(Extracted data entries)
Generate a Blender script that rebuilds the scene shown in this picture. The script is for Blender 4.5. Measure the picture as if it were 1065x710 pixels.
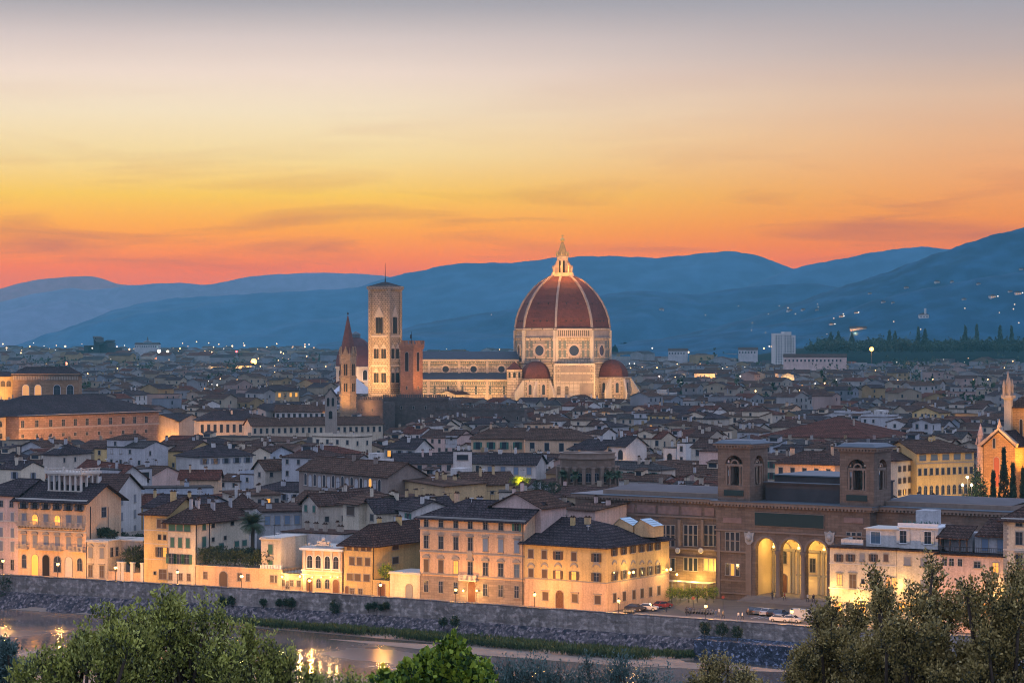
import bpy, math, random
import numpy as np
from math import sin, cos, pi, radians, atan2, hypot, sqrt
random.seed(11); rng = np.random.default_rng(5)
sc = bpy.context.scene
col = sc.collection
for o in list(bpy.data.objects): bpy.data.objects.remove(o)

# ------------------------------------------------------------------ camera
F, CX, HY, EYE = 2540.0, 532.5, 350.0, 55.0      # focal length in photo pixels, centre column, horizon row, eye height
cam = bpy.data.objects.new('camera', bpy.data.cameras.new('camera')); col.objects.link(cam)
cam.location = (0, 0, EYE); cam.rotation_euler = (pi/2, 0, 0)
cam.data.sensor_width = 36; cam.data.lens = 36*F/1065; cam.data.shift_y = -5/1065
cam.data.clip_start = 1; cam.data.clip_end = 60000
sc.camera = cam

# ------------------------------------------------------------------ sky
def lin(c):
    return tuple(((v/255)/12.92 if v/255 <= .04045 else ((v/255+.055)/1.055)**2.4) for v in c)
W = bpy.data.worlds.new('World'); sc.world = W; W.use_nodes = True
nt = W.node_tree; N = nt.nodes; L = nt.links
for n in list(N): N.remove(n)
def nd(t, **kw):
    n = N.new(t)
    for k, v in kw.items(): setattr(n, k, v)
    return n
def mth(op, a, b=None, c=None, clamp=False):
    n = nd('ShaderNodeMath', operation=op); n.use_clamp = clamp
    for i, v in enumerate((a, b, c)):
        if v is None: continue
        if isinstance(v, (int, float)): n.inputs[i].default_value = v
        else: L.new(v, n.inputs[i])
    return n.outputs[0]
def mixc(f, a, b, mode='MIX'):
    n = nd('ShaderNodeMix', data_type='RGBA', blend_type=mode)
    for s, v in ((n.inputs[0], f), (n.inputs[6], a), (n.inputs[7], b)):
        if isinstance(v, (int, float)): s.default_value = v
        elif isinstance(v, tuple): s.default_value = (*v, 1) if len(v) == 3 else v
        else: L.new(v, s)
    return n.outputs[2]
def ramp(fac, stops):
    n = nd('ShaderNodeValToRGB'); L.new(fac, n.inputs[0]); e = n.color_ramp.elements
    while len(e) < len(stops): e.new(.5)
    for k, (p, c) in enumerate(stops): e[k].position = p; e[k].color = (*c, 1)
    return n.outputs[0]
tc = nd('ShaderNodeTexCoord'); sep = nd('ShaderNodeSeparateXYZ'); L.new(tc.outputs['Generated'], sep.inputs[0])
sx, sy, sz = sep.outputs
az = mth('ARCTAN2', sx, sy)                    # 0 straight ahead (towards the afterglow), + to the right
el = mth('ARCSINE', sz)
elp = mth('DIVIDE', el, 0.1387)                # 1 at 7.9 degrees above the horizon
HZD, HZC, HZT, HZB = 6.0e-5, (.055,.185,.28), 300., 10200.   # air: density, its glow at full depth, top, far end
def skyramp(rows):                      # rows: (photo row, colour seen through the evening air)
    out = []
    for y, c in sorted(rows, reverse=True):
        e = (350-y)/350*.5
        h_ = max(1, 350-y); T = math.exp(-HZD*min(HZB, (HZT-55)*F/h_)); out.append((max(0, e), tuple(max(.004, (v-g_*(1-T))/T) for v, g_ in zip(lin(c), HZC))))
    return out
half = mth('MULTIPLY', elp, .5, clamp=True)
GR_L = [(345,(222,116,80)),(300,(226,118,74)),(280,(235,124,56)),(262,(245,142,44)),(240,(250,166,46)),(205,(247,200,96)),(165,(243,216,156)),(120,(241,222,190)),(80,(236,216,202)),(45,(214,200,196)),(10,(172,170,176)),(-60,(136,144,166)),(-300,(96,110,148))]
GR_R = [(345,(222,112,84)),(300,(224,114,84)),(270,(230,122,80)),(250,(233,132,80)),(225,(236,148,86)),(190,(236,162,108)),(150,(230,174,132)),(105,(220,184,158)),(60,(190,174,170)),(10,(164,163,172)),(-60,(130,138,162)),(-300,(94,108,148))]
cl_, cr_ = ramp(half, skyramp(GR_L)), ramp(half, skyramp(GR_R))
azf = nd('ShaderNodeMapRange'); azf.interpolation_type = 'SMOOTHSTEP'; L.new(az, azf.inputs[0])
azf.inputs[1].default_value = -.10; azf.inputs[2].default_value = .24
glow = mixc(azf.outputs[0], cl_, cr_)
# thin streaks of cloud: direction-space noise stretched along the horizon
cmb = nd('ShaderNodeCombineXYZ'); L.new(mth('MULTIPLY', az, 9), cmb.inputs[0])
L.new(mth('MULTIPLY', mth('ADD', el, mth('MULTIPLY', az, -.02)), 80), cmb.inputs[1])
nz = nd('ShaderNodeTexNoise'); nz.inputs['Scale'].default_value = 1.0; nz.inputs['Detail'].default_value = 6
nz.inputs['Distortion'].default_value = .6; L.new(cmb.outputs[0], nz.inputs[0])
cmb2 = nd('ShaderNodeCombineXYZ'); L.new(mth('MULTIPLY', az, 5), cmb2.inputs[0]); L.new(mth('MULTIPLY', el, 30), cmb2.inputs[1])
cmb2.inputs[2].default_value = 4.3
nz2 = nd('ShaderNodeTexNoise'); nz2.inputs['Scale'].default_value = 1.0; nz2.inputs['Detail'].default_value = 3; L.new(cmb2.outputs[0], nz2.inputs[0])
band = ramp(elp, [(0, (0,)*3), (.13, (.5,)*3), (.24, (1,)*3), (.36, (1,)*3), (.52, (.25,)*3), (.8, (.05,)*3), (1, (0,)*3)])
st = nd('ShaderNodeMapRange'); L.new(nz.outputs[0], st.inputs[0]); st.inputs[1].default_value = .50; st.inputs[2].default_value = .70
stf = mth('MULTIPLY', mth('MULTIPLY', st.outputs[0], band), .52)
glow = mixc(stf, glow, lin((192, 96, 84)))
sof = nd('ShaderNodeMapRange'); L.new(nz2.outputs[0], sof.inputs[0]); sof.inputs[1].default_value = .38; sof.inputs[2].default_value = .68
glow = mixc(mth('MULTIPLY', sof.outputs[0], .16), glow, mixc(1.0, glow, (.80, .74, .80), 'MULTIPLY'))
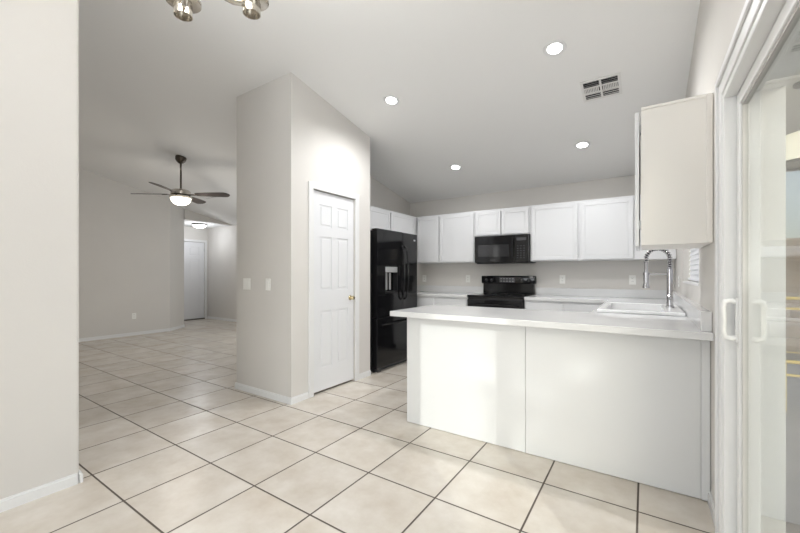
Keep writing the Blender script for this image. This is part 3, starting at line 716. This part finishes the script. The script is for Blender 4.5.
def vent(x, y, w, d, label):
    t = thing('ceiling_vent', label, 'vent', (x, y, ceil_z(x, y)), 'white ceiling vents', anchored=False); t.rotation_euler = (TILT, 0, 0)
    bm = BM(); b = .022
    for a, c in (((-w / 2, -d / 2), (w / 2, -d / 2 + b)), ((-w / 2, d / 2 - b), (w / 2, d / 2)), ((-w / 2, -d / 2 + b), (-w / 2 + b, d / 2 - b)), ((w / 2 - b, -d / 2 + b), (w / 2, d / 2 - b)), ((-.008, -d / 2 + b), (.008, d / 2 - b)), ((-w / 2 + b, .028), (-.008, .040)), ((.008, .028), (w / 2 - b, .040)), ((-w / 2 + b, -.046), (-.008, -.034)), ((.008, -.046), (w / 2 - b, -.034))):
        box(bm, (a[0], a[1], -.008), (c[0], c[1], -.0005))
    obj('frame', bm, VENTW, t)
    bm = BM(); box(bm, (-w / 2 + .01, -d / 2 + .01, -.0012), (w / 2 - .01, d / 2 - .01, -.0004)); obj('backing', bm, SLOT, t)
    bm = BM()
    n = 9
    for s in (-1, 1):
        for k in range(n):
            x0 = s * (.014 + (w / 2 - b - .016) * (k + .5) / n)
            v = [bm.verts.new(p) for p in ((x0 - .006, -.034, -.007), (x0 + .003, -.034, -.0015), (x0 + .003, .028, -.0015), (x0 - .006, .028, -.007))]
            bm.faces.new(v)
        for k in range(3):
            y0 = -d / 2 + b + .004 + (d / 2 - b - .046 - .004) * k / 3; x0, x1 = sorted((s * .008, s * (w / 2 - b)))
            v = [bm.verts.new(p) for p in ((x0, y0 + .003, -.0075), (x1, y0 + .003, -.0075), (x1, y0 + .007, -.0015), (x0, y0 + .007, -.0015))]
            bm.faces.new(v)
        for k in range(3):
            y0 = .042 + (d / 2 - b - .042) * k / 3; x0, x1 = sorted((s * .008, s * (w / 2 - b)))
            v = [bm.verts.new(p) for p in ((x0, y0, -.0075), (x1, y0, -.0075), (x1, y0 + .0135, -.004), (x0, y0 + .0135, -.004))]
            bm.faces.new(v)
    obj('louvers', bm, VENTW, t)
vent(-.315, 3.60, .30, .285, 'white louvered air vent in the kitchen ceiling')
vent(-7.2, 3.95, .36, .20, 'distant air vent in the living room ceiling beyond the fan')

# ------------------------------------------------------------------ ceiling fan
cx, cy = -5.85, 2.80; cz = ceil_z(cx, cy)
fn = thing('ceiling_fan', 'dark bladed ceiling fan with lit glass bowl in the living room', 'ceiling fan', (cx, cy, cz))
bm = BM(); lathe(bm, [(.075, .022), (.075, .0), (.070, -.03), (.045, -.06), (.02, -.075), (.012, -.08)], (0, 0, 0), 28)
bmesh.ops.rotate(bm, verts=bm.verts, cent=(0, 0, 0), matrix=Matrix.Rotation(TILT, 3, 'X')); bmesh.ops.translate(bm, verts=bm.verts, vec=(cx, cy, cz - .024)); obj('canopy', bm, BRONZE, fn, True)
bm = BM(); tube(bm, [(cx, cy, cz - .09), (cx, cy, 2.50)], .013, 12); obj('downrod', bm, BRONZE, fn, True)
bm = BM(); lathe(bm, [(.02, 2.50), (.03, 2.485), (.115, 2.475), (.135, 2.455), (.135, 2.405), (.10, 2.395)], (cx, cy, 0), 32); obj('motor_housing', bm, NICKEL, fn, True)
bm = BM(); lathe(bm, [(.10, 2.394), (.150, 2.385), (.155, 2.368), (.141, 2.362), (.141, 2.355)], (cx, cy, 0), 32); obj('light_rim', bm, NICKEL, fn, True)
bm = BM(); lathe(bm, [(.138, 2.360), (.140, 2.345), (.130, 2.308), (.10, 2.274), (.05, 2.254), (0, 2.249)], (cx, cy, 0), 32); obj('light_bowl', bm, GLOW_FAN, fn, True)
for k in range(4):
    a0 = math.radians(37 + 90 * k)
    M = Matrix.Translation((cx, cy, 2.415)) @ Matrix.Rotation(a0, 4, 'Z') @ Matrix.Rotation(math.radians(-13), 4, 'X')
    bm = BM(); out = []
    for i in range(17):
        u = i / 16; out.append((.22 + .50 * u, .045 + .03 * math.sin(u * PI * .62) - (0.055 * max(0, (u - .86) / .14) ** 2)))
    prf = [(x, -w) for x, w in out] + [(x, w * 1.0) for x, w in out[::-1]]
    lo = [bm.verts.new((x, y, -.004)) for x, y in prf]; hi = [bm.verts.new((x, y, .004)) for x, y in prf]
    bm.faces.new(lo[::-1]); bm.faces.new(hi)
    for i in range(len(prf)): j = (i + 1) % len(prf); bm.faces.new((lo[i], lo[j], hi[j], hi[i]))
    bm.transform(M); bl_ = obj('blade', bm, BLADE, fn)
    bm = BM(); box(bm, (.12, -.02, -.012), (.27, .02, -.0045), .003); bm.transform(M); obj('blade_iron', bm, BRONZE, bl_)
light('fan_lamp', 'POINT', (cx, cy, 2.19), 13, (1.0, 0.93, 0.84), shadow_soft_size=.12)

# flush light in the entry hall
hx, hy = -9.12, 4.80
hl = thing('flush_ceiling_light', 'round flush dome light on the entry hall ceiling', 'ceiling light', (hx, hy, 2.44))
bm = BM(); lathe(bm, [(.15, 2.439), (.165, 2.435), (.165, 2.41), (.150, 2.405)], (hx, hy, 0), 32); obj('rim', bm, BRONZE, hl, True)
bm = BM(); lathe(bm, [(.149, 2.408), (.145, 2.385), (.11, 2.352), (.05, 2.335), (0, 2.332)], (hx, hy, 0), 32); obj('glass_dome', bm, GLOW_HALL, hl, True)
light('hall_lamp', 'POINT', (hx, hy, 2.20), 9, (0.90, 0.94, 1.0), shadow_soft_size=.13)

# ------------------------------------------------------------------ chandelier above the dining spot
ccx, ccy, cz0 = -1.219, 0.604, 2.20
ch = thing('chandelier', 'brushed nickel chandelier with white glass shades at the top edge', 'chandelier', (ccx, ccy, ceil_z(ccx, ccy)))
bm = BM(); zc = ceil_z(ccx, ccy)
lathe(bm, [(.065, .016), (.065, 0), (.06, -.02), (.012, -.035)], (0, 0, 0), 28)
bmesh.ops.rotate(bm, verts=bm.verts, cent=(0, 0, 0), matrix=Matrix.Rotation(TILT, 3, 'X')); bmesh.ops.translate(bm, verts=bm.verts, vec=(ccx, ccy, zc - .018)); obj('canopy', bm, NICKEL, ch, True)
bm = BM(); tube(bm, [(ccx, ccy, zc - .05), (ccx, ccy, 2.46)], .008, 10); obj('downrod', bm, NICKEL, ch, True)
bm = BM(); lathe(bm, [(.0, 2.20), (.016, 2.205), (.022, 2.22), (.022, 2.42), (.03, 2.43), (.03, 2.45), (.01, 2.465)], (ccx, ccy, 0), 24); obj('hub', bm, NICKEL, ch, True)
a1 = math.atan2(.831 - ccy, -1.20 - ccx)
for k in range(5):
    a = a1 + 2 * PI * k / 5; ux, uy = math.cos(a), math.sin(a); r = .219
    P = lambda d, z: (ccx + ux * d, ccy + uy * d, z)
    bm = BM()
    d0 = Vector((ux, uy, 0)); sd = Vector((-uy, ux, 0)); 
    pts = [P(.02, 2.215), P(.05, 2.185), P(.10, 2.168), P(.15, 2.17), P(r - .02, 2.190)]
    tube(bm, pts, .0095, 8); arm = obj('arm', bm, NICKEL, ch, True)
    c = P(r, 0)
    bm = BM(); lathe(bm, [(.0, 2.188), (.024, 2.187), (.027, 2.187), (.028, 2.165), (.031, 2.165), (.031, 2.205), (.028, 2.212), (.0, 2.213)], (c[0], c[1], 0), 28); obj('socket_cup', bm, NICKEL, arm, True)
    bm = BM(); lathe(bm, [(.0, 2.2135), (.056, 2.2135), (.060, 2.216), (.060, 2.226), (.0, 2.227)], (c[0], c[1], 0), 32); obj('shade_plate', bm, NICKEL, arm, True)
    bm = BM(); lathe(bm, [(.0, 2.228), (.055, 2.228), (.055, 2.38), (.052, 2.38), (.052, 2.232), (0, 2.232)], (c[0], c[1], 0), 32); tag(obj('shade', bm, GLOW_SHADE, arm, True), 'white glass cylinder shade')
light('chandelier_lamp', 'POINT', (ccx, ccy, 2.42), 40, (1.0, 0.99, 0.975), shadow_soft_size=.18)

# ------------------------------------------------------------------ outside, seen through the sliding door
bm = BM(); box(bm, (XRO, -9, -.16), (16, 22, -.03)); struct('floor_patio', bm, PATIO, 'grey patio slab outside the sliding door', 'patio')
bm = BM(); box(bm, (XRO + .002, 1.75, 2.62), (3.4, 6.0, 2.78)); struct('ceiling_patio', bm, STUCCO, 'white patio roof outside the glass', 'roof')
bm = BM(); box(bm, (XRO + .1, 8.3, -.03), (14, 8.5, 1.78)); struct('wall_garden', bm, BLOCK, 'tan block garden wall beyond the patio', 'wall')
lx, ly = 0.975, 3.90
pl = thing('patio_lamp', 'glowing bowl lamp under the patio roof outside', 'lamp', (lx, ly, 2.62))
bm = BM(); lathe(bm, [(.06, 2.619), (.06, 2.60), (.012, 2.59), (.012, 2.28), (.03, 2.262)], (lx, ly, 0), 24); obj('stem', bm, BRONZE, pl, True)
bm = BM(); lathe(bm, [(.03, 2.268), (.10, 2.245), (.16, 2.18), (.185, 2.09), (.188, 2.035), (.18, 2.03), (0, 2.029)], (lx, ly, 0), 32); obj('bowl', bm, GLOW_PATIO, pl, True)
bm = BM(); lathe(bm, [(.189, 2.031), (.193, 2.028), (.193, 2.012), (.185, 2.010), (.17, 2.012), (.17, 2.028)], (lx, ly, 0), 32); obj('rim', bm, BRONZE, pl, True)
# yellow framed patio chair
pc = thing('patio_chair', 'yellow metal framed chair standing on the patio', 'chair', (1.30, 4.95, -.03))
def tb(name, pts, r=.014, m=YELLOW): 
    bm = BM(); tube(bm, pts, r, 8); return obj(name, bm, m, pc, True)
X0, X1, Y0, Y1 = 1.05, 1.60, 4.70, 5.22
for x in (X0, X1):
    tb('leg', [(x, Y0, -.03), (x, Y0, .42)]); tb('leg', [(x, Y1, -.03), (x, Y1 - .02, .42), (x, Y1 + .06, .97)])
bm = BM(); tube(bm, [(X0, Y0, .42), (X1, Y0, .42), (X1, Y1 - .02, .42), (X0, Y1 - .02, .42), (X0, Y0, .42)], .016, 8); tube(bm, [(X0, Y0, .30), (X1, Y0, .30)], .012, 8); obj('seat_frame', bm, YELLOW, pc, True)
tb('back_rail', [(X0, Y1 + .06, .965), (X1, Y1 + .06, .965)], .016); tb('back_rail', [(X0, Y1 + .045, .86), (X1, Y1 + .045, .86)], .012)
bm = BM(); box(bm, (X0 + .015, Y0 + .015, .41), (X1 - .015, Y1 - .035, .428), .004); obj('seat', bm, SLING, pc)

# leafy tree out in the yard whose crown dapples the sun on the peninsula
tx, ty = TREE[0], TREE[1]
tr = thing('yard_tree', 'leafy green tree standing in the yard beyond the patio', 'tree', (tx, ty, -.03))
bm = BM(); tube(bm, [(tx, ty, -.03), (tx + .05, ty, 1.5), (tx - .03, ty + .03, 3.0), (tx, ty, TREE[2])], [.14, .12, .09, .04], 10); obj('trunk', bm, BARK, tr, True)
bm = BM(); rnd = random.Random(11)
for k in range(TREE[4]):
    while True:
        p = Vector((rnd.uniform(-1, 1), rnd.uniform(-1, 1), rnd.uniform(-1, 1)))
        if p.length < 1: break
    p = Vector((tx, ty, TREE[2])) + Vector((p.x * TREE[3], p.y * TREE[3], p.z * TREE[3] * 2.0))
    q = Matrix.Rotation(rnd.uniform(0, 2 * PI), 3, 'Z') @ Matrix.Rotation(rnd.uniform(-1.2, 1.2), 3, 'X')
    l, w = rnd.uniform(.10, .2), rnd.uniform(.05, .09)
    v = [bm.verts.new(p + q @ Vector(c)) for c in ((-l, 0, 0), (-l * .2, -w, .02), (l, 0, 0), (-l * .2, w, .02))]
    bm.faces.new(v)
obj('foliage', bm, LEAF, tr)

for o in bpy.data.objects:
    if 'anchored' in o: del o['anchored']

§ **Stated task**: Starting at the top of the listing above, please restate word for word each line up to and including the one that holds "sc.camera = cam", omitting every image.

§ **Exercise response**:
Generate a Blender script that rebuilds the scene shown in this picture. The script is for Blender 4.5. Measure the picture as if it were 1065x710 pixels.
import bpy, math, random
import numpy as np
from math import sin, cos, pi, radians, atan2, hypot, sqrt
random.seed(11); rng = np.random.default_rng(5)
sc = bpy.context.scene
col = sc.collection
for o in list(bpy.data.objects): bpy.data.objects.remove(o)

# ------------------------------------------------------------------ camera
F, CX, HY, EYE = 2540.0, 532.5, 350.0, 55.0      # focal length in photo pixels, centre column, horizon row, eye height
cam = bpy.data.objects.new('camera', bpy.data.cameras.new('camera')); col.objects.link(cam)
cam.location = (0, 0, EYE); cam.rotation_euler = (pi/2, 0, 0)
cam.data.sensor_width = 36; cam.data.lens = 36*F/1065; cam.data.shift_y = -5/1065
cam.data.clip_start = 1; cam.data.clip_end = 60000
sc.camera = cam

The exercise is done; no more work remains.